A Arménia tem no entanto relações difíceis com alguns dos seus países vizinhos. O caso da Turquia é antigo, mas o tempo pouco o tem conseguido fazer esquecer. Entre 1915 e 1923, perto do fim do Império Otomano, milhões de arménios foram mortos e deportados pelos turcos, a Turquia ainda hoje nega o genocídio e as relações politicas entre os dois países continuam muito complicadas, incluindo fronteiras encerradas. Do outro lado, o Azerbaijão, é um caso não menos complicado, até pelo contrário, as tensões são bastante mais recentes e é bem perceptível que a empatia entre os povos está longe de ser saudável. O caso do Azerbaijão parece ser bem mais problemático, para além das inevitáveis questões politicas, a relação social é venenosa e muito tem que pedalar antes de se diluir. Na base do problema está Nagorno-Karabakh. Depois da queda da União Soviética, da qual tanto a Arménia como o Azerbaijão faziam parte, a região de Nagorno-Karabakh voltou a entrar em disputa entre os dois países, num conflito militar que aconteceu durante grande parte dos anos 90. Geograficamente, a região de Karabakh situa-se dentro do Azerbaijão, fazendo também fronteira a sul com o Irão. Apesar de perto não chega a fazer fronteira com a Arménia, no entanto a maioria da sua população é arménia e isso está na base da disputa. Na verdade Nagorno-Karabakh autoproclamou-se de República independente mas até hoje nenhum outro país (incluindo a Arménia) o reconheceu. É por isso uma das Repúblicas mais curiosas de que já ouvi falar. Toda esta situação domina grande parte da actual agenda política na Arménia, sendo que um reconhecimento da República de Nagorno-Karabakh por parte da Arménia poderia envolver os dois países em novo conflito armado.
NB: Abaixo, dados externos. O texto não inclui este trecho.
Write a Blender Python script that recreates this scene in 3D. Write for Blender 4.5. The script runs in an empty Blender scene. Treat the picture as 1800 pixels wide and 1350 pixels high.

Mas de volta aos nossos humildes passeios, lembrei-me que aquele dia na região de Vayots Dzor foi adorável, primeiro a visita a Noravank (novo mosteiro), depois a paragem para um almoço no melhor restaurante de sempre! Numa pequena gruta de montanha à beira de um riacho virgem… e fico por aqui caso contrário teria de acrescentar mais uma dúzia de linhas. Depois parámos em Areni, lugar onde crescem umas senhoras uvas, e vai na sequência um senhor vinho que no meio do prova aqui, prova ali, me deixou bem disposto para o resto do dia… e noite. O dono da fábrica dos vinhos foi o nosso guia durante a visita, ao ver-me pegar numa rolha de garrafa adiantou-se dizendo que ali só tinham rolhas de cortiça, importadas de Portugal, nada de usar plástico. Orgulhoso, aprontei-me a explicar que Portugal é o meu país.
De volta a Erevan, chegávamos a casa da Tatevik, já a pensar (mal) que o dia estava feito, quando nos cruzámos na rua com uma festa de anos de um menino vizinho no bairro. E já está, dali não me deixaram passar. Já acomodado na mesa dos homens, de copos no ar a entornar vodka à espera do bota a baixo, eu arranhava no inglês, que ninguém entendia, eles entre o russo e o arménio, que eu não entendia, lá acabámos por ficar satisfeitos quando um deles se virou e disse: Figo, Ronaldo, Eusébio… dali para a frente só me lembro da dor de cabeça na manhã seguinte.
Vanadzor foi o destino seguinte, estava curioso para saber como é a vida longe da capital, sabia que a comunicação iria ser talvez complicada, mas tinha a certeza que com a felicidade dos arménios em nos ter e a vontade em interagir connosco, todas essas dificuldades se ultrapassavam com alguma facilidade, e assim aconteceu. Passámos duas noites em Vanadzor, a segunda maior cidade da Arménia, mas ainda muito distante da realidade da capital Erevan, com serviços, que são agora básicos no seio das sociedades modernas, ainda bastante pouco desenvolvidos. Este foi o ponto de partida para a visita aos mosteiros de Sanahin e de Haghpat onde tivemos a sorte de encontrar um padre ex-refugiado nos Estados Unidos que nos explicou as mais relevantes diferenças entre Católicos e Apostólicos. Os mosteiros situam-se no desfiladeiro Debed, com vistas lindíssimas e onde me deu vontade de ficar perdido por uma noite.
Durante toda a viagem na Arménia não me apercebi de nenhuma referência a Calouste Gulbenkian, o senhor de origem arménia que tamanho tesouro ofereceu a Portugal. Pensei que talvez fosse boa altura para nós, Portugal, contribuirmos com alguma dessa riqueza cultural, ajudando a que este país se desenvolva e modernize mais rapidamente.
Revejo-me agora sentado perto da nossa porta de embarque no aeroporto internacional de Erevan, virado para a janela a olhar para o pico branco do Ararat. Senti que definitivamente tinha percebido como é possível um monte poder ter tanto significado para uma nação. Até à próxima Ararat! Porque agora sabemos que “Arménia” não é só o nome daquela equipa de futebol que vai embora com meia dúzia de bolas no saco quando joga contra Portugal.